Dank einer klugen und vorausschauenden Energiepolitik ist Deutschland nicht mehr so abhängig von Gas, wie noch vor einigen Jahren – nicht zuletzt dank der Energiewende. Deutschland bezieht zwar einen erheblichen Teil seines Erdgases aus Russland, verfügt aber über Mittel und Kapazitäten, um ein Ausbleiben russischer Erdgaslieferungen zu kompensieren, wie vor kurzem der EU-Energiekommissar, Günther Oettinger in einem Interview mit der Deutschen Welle darstellte; Dank eines milden Winters sind die Erdgasspeicher in Deutschland noch gut gefüllt. Diese Reserven würden für einige Zeit den Bedarf decken können, insbesondere jetzt in der nahenden warmen Jahreszeit. Zudem wären kurzfristige Lieferungen aus anderen Ländern, wie bspw. Norwegen oder Algerien denkbar. Und in Deutschland haben wir den besonderen Fall, dass Erdgas lediglich zum Ausgleich von Bedarfsspitzen benötigt wird. Laut Experten des brüsseler Thinktanks „Bruegel“ könnte durch Erdöl auch kurzfristig der Bedarf hierfür gedeckt werden.

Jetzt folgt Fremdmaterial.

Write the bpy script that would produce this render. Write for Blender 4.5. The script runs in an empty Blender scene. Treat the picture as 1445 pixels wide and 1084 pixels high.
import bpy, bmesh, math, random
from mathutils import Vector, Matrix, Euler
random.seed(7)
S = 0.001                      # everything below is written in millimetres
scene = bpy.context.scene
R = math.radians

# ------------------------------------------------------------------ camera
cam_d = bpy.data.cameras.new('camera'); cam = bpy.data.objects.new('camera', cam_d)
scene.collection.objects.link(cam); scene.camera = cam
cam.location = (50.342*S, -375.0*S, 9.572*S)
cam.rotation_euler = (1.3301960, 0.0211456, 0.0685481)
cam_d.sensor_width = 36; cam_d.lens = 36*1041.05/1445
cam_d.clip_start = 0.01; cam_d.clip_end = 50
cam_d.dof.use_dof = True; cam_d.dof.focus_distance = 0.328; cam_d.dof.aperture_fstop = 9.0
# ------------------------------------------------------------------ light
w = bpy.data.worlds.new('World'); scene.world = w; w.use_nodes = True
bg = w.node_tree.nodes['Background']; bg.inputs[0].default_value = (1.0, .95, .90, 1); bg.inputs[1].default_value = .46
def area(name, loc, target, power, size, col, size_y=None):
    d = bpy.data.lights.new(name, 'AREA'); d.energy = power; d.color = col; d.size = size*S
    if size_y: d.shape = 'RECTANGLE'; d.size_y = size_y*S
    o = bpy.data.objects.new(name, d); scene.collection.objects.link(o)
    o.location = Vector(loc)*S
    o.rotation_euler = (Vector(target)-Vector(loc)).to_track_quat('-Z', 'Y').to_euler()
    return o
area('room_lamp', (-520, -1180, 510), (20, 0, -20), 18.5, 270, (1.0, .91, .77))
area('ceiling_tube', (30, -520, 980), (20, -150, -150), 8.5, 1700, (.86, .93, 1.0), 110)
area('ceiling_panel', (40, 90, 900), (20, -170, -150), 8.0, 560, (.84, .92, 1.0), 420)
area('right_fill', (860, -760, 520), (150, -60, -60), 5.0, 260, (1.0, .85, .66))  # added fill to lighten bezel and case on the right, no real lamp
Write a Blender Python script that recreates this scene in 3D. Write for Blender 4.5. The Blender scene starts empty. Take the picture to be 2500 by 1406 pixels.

Unterm Strich lässt sich somit festhalten, dass Deutschland nicht so abhängig von russischem Gas ist, wie es uns die Zahlen vielleicht auf den ersten Blick glauben lassen möchten. Aber auch Russland ist aus eigenem Interesse gut daran beraten das Mittel eines Exportstopps für Erdgas nicht anzuwenden. Nach Berechnungen des US-Amts für Energiestatistik (EIA) hat Russland im Jahr 2012 Gas im Wert von 68 Milliarden Euro exportiert, 70 Prozent davon in Mitgliedstaaten der EU. Mit einem Exportstopp würde Russland sich somit selber wirtschaftlich erheblichen Schaden zufügen. Man kann also davon ausgehen, dass auch Russland diese Option nur als ultima ratio in Erwägung ziehen wird. Und hierfür gibt es derzeit keine Anzeichen.

Ich hoffe ich konnte Ihnen mit meiner Antwort behilflich sein und Ihnen Ihre Sorge bezüglich einer Abhängigkeit Deutschlands von russischen Gaslieferungen nehmen.